15 July 2013 – Eskom CEO Brian Dames has confirmed that in addition to the delays in the grid synchronisation of the first unit of the 4,764 MW Medupi power station in Limpopo, now only due for the second half of 2014, the other two major new power stations in the utility’s build programme are also behind schedule.

In his CEO’s report in Eskom’s 2012/2013 integrated report, Dames said that the 4,800 MW coal fired Kusile power station was only 22% complete, reflecting the suspension of the project during 2009/2010 owing to uncertainty about funding. The 1,332 MW Ingula pumped storage scheme was 68% complete, mainly reflecting geological challenges.

“Ingula and Kusile are due to start delivering first power to the grid in 2014/2015, which gives us time to bring them back on track,” Dames says.

On the positive side, Eskom has secured the majority of the R340 billion funding it requires to complete its build programme. “The funding plan for the build programme is well advanced with 82.9% now secured, enabling Eskom to complete all committed projects.”

Eskom did add 261 MW of capacity in its 2012/2013 financial year (which ended 31st March 2013) mostly as part of the tail end of the return to service power station programme, now over 96% complete. One Komati power station unit remains to be recommissioned in this programme.
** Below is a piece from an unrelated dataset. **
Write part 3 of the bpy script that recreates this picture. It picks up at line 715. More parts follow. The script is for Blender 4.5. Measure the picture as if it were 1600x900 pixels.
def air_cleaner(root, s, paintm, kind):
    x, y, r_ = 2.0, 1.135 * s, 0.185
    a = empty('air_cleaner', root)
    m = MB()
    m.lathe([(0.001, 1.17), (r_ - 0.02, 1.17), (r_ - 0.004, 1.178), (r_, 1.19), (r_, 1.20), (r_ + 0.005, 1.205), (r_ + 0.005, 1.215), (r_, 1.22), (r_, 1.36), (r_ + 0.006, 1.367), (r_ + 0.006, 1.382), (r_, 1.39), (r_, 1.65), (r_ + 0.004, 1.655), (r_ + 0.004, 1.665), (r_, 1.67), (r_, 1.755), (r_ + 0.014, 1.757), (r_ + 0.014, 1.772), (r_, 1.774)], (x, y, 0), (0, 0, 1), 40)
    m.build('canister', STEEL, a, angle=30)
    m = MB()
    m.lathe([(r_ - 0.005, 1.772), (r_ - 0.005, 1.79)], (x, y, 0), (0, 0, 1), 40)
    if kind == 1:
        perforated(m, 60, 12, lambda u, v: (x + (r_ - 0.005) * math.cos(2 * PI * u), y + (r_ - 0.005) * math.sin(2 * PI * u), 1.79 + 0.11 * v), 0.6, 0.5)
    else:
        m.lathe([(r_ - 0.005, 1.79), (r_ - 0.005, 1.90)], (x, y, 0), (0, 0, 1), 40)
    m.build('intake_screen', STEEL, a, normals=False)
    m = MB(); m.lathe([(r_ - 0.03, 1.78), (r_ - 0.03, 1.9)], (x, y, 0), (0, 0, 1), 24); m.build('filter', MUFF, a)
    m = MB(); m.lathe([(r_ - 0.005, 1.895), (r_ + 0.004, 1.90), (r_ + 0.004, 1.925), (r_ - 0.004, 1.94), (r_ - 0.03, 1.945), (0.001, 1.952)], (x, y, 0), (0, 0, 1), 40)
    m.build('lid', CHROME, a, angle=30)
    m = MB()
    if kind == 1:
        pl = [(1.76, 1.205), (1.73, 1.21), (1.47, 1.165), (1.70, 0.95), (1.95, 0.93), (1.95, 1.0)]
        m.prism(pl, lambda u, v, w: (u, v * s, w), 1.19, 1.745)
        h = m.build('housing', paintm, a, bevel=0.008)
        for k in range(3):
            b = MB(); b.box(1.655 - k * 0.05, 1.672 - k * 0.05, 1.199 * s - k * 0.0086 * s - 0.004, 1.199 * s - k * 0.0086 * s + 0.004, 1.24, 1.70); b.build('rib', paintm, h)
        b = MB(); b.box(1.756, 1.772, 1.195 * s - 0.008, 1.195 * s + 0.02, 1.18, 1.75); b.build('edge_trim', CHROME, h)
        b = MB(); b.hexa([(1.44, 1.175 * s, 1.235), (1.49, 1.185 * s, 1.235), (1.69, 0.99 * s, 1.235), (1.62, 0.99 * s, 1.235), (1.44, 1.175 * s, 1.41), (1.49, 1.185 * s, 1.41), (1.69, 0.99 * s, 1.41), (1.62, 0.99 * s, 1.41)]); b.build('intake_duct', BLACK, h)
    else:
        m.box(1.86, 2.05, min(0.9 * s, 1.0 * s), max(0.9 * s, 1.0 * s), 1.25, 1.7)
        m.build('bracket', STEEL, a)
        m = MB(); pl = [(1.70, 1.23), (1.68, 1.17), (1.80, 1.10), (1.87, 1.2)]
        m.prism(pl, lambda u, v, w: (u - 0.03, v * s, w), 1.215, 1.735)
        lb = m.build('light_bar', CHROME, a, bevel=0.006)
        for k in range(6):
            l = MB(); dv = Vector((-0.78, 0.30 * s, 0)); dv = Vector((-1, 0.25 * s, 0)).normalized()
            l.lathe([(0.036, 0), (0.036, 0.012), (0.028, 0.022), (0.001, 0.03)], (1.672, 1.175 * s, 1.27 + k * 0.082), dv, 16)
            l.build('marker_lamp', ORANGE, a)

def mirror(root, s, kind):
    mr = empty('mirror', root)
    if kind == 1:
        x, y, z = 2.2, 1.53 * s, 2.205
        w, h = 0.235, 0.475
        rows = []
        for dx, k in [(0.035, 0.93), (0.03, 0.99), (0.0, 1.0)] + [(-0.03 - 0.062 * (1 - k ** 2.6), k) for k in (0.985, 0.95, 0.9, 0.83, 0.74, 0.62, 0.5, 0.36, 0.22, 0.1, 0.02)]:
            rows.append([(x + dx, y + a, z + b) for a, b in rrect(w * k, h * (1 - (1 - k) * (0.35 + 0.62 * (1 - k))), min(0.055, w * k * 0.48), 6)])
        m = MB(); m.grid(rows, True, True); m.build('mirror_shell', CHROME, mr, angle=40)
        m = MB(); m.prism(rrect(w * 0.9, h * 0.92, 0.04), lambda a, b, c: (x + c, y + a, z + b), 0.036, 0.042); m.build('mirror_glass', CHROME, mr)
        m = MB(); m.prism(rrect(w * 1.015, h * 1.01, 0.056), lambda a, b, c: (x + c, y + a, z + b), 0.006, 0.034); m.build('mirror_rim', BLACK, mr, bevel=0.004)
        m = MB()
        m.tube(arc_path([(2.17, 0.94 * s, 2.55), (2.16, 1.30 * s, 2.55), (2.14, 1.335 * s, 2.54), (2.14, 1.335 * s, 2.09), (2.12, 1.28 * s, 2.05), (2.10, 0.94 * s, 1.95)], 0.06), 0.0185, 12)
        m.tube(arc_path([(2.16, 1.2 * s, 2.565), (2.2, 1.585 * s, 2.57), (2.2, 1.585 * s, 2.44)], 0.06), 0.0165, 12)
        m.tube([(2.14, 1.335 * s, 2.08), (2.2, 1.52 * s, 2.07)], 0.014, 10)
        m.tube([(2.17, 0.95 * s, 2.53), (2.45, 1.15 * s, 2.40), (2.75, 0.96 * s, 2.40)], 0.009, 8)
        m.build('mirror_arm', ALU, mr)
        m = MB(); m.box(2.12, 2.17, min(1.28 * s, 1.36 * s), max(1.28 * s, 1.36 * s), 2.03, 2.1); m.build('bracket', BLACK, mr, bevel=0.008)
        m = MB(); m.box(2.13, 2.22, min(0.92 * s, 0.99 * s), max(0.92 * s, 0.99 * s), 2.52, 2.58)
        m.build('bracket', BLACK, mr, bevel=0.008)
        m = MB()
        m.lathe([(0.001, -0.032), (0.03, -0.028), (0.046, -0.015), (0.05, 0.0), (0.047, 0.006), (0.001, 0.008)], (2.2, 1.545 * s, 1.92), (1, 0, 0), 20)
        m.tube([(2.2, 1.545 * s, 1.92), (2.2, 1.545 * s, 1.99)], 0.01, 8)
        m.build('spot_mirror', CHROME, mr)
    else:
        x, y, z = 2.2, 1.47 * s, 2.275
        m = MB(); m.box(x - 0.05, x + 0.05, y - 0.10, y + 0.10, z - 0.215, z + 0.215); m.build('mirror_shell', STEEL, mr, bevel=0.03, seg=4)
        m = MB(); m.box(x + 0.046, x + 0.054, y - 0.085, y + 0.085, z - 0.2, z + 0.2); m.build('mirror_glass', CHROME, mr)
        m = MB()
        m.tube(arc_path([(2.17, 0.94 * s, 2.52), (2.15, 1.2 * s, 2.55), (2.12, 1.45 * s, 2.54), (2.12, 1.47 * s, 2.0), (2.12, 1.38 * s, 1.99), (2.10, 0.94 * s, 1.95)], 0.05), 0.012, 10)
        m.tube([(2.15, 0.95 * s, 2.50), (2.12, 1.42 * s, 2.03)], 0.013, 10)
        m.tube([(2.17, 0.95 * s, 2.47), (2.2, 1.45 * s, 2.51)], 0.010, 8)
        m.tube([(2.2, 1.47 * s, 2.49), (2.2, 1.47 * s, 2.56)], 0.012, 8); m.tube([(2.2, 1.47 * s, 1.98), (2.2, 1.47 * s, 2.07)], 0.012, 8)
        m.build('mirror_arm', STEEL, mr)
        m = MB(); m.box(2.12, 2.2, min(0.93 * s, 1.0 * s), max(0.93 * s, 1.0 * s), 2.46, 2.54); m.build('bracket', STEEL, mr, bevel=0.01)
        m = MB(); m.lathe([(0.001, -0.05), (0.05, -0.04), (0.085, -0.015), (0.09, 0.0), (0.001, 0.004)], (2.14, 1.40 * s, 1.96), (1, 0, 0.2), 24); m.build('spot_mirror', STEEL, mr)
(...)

The capacity that was added during 2012/13 predominately comes from Komati power station’s unit 1 (200 MW) while small additions, ranging from 1.2 MW to 6.0 MW, were obtained from various Camden power station units. In addition, plant enhancements added 30 MW of capacity to Koeberg unit 2.

As at end of March 2013, Eskom had contracted total capacity of 1,135 MW from a range of independent power producers (IPPs), compared with 1,008 MW In 2012. The total paid to IPPs and municipal generators during the financial year ending March 31st 2013 was R2.9 billion at an average unit cost of 83.6 c/kWh, compared with R3.3 billion at an average price of 77 c/kWh during the previous financial year.